■ Task directions ■
Locate the line that contains "Model this scene" in the entries below, then repeat it and every following line through the line that contains "R = math.radians", exactly, and no others.
-- Provided records start --
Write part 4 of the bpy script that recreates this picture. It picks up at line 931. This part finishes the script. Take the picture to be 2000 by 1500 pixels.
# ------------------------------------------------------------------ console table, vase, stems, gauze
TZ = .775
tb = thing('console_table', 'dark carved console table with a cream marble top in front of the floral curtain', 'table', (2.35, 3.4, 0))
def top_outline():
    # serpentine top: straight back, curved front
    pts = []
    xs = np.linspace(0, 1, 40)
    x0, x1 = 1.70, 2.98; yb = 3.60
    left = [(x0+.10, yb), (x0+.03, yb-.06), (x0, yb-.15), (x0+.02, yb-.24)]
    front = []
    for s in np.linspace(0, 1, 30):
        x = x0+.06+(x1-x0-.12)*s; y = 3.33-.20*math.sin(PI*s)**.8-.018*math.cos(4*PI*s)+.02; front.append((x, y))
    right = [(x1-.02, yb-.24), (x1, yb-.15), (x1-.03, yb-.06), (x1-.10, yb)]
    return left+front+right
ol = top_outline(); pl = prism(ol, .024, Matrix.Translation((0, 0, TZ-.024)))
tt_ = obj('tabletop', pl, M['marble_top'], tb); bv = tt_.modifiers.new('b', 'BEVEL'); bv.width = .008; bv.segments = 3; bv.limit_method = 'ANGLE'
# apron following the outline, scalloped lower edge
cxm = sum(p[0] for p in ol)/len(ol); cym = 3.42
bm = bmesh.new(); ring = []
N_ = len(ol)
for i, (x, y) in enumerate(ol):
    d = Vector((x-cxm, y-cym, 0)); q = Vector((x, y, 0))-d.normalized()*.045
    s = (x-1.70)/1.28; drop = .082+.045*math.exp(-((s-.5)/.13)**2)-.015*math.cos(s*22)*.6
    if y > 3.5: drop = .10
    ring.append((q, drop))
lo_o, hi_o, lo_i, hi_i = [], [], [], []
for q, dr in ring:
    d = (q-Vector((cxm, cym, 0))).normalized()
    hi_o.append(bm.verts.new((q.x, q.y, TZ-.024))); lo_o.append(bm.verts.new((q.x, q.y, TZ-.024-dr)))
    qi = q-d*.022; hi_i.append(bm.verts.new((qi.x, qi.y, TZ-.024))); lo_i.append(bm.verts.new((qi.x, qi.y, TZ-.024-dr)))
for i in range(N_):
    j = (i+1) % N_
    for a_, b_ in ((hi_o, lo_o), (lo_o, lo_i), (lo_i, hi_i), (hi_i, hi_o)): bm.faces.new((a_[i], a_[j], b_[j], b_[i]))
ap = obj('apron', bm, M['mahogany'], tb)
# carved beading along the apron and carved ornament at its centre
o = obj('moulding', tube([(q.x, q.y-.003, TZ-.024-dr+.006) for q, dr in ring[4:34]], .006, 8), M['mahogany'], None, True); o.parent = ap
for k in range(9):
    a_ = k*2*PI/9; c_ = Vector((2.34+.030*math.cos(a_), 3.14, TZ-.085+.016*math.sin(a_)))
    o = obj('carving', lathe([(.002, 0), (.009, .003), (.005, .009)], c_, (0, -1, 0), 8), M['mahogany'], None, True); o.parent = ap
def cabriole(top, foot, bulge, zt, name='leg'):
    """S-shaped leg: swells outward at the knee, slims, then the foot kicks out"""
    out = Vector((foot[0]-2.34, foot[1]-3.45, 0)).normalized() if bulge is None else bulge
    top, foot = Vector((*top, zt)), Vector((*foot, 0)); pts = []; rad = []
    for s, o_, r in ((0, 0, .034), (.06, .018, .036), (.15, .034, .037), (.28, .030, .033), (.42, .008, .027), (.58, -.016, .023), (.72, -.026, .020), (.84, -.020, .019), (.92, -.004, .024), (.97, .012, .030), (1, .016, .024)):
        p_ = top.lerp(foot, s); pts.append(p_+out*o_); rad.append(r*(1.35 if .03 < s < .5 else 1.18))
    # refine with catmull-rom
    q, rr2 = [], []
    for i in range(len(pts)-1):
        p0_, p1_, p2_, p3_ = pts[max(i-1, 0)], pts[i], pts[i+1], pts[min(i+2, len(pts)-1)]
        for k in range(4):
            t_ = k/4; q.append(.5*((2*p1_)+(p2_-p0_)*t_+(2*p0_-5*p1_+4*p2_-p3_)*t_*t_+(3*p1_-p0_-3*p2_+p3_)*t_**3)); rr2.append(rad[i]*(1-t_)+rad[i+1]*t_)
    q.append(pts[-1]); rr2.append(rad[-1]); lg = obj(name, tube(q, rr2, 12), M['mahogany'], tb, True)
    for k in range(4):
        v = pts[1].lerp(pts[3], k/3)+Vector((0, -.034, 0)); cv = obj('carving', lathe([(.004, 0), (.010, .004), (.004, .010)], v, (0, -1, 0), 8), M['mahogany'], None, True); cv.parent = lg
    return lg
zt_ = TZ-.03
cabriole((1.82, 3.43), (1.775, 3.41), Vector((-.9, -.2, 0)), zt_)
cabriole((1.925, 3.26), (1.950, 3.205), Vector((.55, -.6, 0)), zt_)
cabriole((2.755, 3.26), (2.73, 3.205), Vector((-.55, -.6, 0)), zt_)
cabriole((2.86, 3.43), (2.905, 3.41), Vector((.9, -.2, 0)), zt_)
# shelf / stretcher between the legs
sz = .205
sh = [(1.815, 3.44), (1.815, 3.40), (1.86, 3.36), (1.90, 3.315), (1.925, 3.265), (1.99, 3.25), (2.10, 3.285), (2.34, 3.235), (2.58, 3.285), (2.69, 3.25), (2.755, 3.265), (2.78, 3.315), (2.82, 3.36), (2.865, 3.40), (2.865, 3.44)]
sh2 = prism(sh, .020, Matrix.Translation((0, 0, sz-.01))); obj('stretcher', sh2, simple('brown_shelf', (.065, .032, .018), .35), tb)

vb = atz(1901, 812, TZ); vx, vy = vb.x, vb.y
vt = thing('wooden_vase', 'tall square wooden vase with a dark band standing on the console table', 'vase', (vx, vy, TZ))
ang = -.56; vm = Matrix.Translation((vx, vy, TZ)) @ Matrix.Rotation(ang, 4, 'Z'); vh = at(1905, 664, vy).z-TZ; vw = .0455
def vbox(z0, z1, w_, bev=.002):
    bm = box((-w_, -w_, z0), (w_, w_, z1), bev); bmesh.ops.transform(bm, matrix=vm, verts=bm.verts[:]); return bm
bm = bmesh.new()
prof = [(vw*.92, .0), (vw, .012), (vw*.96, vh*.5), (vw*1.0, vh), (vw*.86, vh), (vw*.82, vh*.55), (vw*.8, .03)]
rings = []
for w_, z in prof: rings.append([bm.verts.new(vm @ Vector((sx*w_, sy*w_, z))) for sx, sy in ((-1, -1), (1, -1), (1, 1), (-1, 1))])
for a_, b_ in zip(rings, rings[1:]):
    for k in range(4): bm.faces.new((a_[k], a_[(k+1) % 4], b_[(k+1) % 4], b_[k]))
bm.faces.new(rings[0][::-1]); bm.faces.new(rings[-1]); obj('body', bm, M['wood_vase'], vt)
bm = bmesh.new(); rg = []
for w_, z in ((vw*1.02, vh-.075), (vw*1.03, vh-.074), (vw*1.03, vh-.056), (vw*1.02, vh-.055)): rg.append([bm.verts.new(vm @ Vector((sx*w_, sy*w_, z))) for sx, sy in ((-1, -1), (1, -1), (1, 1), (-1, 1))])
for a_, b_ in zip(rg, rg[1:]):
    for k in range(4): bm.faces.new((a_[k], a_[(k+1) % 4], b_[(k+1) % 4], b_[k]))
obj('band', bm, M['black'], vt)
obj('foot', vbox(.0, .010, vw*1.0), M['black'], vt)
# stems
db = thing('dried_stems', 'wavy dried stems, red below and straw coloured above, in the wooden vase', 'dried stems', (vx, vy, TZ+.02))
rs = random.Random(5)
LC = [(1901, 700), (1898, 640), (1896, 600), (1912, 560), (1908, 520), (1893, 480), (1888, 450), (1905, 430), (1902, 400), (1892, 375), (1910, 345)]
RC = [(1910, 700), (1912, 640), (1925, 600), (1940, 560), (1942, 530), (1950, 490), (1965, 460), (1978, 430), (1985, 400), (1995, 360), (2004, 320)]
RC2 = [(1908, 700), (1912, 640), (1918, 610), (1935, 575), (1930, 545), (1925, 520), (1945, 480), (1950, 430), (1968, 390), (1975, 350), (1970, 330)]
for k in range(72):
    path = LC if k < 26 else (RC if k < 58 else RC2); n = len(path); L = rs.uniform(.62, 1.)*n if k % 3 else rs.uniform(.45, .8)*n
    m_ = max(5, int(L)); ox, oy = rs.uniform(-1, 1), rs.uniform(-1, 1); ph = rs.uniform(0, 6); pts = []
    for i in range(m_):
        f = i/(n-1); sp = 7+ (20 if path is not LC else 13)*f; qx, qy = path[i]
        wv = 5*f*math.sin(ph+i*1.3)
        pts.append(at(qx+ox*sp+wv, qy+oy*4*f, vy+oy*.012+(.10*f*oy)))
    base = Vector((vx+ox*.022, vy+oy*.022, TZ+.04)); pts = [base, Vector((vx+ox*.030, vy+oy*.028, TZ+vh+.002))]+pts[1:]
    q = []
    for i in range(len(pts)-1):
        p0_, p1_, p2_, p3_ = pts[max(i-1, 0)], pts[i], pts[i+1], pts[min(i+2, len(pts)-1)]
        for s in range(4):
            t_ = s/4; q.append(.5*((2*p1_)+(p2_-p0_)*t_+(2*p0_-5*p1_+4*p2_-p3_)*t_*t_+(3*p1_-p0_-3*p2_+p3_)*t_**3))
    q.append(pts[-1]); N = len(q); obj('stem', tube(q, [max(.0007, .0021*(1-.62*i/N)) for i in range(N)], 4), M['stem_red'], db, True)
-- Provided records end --
-- Provided records start --
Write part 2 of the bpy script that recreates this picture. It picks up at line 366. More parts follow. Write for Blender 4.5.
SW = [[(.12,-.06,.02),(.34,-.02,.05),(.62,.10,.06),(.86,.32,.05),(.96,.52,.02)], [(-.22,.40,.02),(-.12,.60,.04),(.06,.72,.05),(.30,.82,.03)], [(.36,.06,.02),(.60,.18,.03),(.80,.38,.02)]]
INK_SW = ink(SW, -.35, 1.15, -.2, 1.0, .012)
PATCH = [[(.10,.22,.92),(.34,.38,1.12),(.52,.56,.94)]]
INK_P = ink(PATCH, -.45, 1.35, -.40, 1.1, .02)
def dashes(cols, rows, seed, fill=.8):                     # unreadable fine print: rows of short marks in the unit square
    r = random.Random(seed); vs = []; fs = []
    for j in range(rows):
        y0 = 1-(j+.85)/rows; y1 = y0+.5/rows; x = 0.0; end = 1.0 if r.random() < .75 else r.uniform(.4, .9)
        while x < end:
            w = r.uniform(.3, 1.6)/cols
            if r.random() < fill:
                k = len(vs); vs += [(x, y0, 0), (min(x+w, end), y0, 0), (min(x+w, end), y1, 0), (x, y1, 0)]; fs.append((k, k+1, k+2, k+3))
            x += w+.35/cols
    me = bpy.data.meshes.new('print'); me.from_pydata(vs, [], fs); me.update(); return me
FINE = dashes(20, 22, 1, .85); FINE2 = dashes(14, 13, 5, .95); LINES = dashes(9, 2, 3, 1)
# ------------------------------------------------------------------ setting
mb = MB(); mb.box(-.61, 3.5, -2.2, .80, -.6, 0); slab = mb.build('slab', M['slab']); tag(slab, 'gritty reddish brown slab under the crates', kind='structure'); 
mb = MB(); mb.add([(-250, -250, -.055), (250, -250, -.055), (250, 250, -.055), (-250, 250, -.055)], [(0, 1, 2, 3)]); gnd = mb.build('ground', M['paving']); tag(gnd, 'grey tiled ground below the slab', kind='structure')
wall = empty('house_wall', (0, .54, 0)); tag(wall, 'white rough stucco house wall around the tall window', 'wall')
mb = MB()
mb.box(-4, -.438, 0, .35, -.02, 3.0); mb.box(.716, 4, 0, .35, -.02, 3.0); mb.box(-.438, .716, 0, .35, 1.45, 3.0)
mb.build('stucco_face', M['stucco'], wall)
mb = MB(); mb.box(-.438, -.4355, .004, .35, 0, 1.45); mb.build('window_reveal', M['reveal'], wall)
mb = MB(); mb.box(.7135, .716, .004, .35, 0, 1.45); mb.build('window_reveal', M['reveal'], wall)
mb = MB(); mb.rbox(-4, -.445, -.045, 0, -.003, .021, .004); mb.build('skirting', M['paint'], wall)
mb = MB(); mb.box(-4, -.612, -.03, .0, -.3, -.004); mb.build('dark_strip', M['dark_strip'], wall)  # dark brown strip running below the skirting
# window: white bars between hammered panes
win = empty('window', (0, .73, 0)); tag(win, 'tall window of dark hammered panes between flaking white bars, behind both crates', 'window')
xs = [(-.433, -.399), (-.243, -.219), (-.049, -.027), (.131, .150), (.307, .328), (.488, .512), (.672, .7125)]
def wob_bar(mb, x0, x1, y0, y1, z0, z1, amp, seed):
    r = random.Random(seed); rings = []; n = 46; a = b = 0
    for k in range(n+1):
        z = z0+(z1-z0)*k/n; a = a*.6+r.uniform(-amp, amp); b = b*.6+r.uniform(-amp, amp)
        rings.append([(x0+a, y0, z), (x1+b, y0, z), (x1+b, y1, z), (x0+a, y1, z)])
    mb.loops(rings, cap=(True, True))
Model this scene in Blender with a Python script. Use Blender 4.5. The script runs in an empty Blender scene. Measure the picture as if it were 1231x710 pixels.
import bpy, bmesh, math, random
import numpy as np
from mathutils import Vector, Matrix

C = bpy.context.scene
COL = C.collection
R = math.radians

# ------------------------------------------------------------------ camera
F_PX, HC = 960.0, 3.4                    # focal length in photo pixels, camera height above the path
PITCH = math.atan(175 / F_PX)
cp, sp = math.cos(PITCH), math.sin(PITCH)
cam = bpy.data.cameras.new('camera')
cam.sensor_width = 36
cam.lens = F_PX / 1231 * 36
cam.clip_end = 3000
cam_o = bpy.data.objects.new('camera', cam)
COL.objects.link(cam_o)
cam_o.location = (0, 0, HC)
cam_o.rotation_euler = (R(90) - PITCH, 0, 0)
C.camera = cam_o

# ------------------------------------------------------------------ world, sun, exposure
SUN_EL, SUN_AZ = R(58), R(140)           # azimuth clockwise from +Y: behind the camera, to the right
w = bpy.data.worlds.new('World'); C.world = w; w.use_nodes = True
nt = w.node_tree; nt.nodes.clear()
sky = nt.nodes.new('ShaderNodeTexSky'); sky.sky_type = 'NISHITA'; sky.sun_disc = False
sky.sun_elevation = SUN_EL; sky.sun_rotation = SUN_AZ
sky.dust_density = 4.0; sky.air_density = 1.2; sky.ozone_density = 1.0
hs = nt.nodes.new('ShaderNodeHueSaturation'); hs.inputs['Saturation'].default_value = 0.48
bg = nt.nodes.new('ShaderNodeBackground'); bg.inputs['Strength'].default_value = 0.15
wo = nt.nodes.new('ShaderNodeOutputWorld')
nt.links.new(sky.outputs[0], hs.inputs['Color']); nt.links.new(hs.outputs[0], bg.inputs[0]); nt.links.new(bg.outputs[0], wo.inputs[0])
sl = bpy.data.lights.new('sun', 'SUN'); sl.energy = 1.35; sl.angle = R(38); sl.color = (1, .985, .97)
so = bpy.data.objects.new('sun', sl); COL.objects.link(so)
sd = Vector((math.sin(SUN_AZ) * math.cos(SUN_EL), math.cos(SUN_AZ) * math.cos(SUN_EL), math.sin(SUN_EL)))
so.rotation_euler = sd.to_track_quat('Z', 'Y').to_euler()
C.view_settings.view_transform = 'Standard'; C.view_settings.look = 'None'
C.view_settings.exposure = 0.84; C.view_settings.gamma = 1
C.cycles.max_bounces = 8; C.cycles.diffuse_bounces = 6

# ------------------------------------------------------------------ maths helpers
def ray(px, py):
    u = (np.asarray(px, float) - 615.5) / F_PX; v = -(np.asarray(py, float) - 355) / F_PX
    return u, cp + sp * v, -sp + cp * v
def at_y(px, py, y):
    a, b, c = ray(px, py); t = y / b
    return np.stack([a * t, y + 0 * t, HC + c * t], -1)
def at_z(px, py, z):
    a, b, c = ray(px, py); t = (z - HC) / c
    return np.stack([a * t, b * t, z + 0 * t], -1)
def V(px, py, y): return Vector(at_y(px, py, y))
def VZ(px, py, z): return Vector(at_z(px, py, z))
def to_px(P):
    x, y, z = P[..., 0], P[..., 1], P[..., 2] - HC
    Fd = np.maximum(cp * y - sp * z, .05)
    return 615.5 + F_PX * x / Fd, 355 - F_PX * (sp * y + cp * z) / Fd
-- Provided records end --
■ Result of the task ■
Model this scene in Blender with a Python script. Use Blender 4.5. The script runs in an empty Blender scene. Measure the picture as if it were 1231x710 pixels.
import bpy, bmesh, math, random
import numpy as np
from mathutils import Vector, Matrix

C = bpy.context.scene
COL = C.collection
R = math.radians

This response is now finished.